Ce discours d’extrême centre est un populisme, où ce n’est pas le leader qui représente le mouvement de la société, mais l’inverse. Il saute au-dessus des médiations, comme celle qu’aurait pu constituer une primaire de gauche, il repose sur le charisme d’un dirigeant supposé en lien direct avec le peuple. Les proclamations antisystème de M. Macron accompagnent une action qui n’a rien d’antisystémique.

Et il s’agit aussi d’un populisme d’en haut. Or il est plus difficile de proposer une pensée mythique à des gens sensibles aux contradictions – ce qui le distingue du populisme d’extrême centre d’en bas, dont l’Italie donne l’exemple avec le Mouvement Cinq étoiles de Beppe Grillo.

S’adosser à la raison et convaincre

En marche ! promet certes une nouvelle configuration politique – c’est pourquoi nombre de ses électeurs potentiels y voient la perspective de faire barrage à Marine Le Pen. Mais ses ressources discursives sont limitées, car il existe des électeurs de droite et de gauche avec lesquels En marche ! ne peut pas rompre alors qu’il escompte la débâcle de ces deux forces.

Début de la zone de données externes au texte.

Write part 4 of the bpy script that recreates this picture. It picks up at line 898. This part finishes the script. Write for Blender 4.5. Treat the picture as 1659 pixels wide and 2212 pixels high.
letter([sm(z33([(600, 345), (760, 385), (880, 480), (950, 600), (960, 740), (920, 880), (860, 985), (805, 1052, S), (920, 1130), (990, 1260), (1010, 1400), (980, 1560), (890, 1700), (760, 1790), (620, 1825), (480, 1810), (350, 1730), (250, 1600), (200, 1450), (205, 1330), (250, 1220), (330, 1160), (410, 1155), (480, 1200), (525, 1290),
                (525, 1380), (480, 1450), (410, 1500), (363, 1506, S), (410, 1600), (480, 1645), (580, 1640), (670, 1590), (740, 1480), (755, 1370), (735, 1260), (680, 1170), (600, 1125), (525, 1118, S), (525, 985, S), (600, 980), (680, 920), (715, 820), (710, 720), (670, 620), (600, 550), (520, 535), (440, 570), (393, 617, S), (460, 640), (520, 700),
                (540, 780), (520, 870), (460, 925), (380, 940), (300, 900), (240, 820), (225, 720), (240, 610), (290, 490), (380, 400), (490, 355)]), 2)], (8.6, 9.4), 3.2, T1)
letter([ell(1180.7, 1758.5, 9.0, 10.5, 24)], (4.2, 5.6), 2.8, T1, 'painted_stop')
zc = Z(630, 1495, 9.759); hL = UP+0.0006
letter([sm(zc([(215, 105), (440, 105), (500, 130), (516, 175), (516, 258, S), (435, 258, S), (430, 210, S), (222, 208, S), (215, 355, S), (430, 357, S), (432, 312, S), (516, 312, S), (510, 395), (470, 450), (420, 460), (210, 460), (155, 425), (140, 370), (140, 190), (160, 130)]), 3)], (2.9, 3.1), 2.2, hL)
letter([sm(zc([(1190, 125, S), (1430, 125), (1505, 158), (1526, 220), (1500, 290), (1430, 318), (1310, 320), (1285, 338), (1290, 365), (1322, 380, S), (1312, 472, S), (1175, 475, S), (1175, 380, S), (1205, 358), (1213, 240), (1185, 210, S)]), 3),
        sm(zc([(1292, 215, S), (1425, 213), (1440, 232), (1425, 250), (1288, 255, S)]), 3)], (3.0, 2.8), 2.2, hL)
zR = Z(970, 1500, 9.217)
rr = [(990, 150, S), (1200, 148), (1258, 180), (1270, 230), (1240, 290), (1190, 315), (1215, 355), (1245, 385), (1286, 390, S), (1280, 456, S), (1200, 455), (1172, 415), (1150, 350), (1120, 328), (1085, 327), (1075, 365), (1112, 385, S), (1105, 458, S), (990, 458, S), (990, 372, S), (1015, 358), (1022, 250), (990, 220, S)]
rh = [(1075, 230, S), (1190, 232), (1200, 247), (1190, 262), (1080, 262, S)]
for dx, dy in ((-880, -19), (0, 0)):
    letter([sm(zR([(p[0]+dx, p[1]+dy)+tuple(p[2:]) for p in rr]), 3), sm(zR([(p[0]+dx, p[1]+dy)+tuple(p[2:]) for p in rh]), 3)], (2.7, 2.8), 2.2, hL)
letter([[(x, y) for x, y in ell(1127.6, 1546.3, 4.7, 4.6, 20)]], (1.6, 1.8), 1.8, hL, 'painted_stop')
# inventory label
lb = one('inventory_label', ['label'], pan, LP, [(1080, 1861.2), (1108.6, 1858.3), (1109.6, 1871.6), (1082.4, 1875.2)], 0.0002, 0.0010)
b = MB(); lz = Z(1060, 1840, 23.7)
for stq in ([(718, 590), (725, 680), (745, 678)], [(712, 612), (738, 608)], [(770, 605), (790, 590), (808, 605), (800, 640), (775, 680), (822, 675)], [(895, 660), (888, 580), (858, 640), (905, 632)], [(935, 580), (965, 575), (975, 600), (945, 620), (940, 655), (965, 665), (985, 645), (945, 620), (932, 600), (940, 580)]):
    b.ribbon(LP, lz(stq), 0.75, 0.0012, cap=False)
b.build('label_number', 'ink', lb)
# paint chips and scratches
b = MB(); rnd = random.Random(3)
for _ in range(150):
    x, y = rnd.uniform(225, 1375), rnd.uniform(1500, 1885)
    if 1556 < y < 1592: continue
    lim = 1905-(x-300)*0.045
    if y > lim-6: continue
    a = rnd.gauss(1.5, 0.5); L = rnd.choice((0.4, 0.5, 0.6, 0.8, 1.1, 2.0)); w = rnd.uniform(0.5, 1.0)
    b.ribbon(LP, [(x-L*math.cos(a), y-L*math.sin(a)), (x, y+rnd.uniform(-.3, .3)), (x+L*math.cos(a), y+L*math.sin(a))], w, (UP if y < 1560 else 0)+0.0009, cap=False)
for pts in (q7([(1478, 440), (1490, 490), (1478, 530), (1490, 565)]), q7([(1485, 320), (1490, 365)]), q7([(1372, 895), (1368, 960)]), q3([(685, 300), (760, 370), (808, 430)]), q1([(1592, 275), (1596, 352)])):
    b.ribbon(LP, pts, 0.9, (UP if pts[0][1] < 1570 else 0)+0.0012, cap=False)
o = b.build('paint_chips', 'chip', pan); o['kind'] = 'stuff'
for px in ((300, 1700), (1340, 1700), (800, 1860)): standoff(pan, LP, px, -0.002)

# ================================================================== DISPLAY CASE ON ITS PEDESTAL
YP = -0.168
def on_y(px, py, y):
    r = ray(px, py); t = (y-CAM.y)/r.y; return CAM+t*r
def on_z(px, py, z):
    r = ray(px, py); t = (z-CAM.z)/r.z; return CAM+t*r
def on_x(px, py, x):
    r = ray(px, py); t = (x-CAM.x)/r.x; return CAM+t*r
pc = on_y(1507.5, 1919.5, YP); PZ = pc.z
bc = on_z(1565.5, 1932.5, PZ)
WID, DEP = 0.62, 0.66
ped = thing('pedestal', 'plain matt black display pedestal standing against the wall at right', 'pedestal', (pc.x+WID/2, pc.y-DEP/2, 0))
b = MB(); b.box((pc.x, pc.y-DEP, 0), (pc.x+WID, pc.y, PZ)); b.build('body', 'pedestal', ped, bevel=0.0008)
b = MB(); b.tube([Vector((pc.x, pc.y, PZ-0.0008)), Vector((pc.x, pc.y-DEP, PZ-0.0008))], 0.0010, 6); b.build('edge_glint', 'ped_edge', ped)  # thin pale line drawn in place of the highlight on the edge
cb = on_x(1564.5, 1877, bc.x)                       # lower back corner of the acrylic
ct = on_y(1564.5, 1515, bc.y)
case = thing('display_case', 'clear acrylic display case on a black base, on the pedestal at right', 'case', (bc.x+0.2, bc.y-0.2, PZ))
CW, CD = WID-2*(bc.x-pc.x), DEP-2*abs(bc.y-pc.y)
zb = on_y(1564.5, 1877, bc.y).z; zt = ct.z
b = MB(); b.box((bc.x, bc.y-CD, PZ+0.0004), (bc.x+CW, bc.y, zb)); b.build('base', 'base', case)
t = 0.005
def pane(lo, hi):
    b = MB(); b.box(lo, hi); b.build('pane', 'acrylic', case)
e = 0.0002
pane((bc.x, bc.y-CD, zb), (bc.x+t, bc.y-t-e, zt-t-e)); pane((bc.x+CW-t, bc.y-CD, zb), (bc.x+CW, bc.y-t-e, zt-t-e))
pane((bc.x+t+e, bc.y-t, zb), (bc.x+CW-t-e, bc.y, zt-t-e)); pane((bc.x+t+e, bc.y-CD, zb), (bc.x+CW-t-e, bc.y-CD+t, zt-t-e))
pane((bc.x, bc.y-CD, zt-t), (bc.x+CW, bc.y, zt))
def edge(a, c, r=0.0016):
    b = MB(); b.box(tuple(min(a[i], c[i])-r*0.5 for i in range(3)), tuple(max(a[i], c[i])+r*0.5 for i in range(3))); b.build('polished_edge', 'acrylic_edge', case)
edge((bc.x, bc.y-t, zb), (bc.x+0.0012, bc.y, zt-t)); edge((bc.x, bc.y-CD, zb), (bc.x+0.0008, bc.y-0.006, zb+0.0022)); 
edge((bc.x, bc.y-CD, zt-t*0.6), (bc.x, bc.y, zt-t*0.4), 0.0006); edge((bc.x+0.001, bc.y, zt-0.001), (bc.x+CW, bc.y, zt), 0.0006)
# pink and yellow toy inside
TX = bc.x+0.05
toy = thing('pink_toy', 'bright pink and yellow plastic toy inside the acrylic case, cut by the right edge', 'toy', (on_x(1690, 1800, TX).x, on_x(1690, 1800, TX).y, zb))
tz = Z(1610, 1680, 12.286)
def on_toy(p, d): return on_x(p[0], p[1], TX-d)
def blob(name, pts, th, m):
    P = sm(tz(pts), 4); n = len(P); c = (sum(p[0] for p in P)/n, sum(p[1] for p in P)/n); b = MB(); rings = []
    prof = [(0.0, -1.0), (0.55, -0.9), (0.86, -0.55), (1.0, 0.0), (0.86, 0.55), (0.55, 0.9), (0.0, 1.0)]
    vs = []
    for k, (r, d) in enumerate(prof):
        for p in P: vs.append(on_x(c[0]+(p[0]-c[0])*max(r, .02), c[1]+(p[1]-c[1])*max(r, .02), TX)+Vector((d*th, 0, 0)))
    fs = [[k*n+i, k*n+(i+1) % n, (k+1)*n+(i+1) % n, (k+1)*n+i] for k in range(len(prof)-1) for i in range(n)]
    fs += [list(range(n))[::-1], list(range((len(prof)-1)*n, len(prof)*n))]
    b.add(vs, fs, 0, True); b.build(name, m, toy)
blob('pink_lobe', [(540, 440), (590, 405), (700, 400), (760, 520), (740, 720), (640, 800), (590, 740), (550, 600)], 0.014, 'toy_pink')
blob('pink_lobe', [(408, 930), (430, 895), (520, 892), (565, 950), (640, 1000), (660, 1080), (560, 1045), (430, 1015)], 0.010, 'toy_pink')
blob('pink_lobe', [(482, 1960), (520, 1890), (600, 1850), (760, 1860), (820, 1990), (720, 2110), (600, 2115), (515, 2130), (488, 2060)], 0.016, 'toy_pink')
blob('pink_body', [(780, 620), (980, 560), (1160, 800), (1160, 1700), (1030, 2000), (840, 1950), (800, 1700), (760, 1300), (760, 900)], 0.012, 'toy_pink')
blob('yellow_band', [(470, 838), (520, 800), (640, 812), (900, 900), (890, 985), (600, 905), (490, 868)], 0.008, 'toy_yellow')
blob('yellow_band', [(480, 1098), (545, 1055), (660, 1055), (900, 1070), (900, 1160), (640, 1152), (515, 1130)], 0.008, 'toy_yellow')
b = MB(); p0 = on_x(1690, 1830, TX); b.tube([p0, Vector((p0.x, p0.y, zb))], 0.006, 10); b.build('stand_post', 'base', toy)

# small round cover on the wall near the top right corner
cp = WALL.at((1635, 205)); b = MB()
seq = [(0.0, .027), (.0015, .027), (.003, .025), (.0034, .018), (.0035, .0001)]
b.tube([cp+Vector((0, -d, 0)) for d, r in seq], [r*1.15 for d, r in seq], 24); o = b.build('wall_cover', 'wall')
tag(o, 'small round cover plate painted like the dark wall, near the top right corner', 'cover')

Emmanuel Macron trouve à s’exprimer sur tous les registres, mais pas avec la même vigueur que le FN. Et il n’aura pas autant que lui la qualité de réduire ses contradictions. Là réside le paradoxe du candidat d’en Marche ! : pour établir la parfaite symétrie avec Marine Le Pen, il lui faut produire lui aussi une synthèse mythique où se dissolvent la gauche et la droite.

Mais pour rassembler, il lui faut aussi s’adosser à la raison et convaincre les électeurs qui n’ont pas rompu avec le système. On attend donc avec impatience la suite, à commencer par le programme du candidat.